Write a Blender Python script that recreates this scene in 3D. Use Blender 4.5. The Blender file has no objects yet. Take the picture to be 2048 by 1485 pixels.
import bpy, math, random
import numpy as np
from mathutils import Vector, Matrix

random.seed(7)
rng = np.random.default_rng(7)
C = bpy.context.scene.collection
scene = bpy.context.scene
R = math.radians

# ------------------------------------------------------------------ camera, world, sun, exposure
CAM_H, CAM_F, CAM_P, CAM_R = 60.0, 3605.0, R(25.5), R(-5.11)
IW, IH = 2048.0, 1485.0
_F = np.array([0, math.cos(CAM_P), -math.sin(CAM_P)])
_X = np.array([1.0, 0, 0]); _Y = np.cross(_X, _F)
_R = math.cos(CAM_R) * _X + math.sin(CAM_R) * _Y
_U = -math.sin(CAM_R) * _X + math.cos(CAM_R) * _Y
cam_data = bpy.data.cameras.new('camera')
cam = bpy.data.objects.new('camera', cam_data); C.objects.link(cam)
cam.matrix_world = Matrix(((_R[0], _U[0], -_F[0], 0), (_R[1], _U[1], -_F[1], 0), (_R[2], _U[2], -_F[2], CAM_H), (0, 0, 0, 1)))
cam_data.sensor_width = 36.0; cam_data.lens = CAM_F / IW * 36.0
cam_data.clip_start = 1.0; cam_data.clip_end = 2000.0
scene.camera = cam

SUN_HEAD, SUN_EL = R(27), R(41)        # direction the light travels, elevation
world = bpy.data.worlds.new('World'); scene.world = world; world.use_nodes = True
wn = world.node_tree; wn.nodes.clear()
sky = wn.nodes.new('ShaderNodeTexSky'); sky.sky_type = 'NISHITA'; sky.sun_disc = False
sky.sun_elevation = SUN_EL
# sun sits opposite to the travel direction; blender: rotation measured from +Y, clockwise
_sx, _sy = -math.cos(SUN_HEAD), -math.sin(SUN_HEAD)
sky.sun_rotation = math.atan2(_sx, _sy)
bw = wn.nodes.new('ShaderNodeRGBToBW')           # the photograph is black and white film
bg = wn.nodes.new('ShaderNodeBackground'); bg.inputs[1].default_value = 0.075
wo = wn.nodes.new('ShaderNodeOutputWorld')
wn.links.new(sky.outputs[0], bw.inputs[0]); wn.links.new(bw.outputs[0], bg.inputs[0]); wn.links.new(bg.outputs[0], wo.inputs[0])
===
| OBJECTIVE |
Starting at the first line of the material above, reproduce each line exactly up to and including the line with "R = math.radians".

| COMPLETED TASK |
Write a Blender Python script that recreates this scene in 3D. Use Blender 4.5. The Blender file has no objects yet. Take the picture to be 2048 by 1485 pixels.
import bpy, math, random
import numpy as np
from mathutils import Vector, Matrix

random.seed(7)
rng = np.random.default_rng(7)
C = bpy.context.scene.collection
scene = bpy.context.scene
R = math.radians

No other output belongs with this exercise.